How about something like:
Don’t stress it if you don’t get a response, it’s not a rejection of you as a person, online girls can be super finicky. You could write the greatest E-Mail in the universe and if she sees like, your height isn’t her preference, bam, you’re done…even if she’d love you if she met you in person. It’s pretty silly.
Sorry if this has been asked already, but what does it mean when you’re looking through a list of people and some of them are in green? That is, there is a column on different women (or men) and their info, and some of them are highlighted in green, rather than plain color?
Yeah, that’s it. For a hopeful moment I thought it might mean they favorited me or something like that. So far, after one week I’ve sent out about twenty e-mails and gotten back a big fat zero in reply. It’s quite depressing really.
If someone favorites you, Match will tell you…it’s a bit creepy really, not just because they tell you, but because there’s a link on the side that let’s you know who’s got you saved as a favorite. For that reason I won’t save people as a favorite, I feel kinda bad when I have to unfavorite them. OKC, OTOH, let’s you favorite someone without letting them know.

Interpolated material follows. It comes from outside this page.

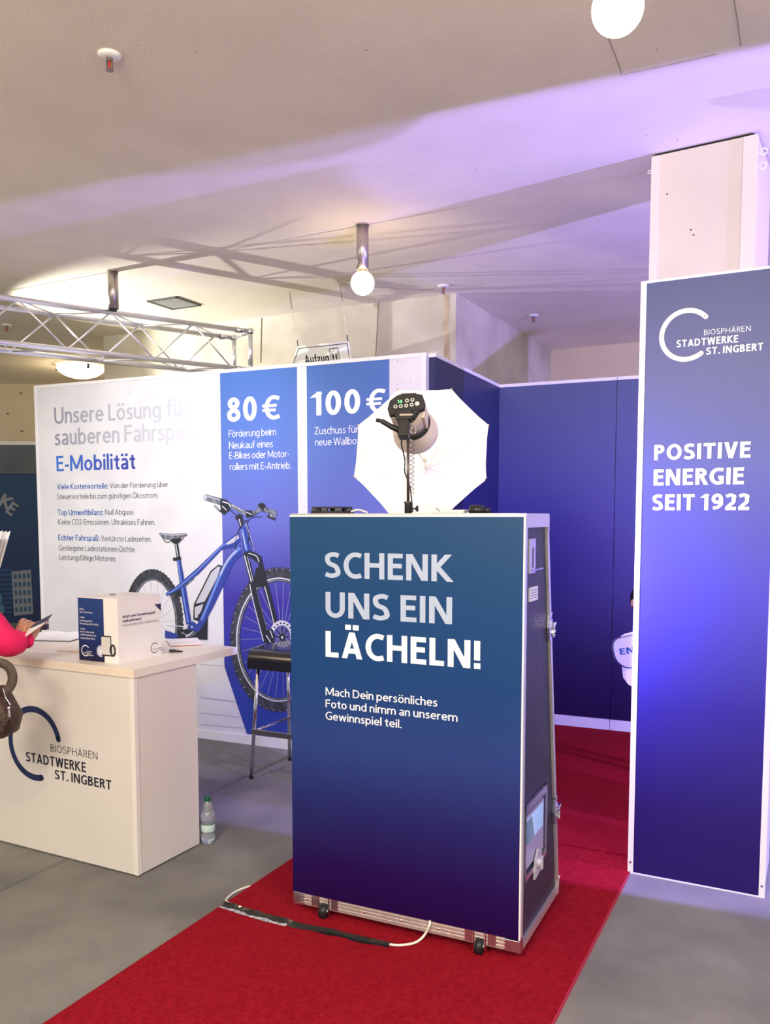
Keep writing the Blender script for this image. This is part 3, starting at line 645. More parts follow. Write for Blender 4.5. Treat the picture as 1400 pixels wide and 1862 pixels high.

Now…did you really think that many people favorited you?
As for not getting replies…yeah, that’s kinda par for the course.
So I got five people to favorite me. And I got a couple of IMs – always from someone in another part of the country. Then, when I click on any of their links: “Oops this profile doesn’t exist.”
Considering how unsuccesful I’ve been so far, even getting an IM from a phantom is a step in the right direction, I guess.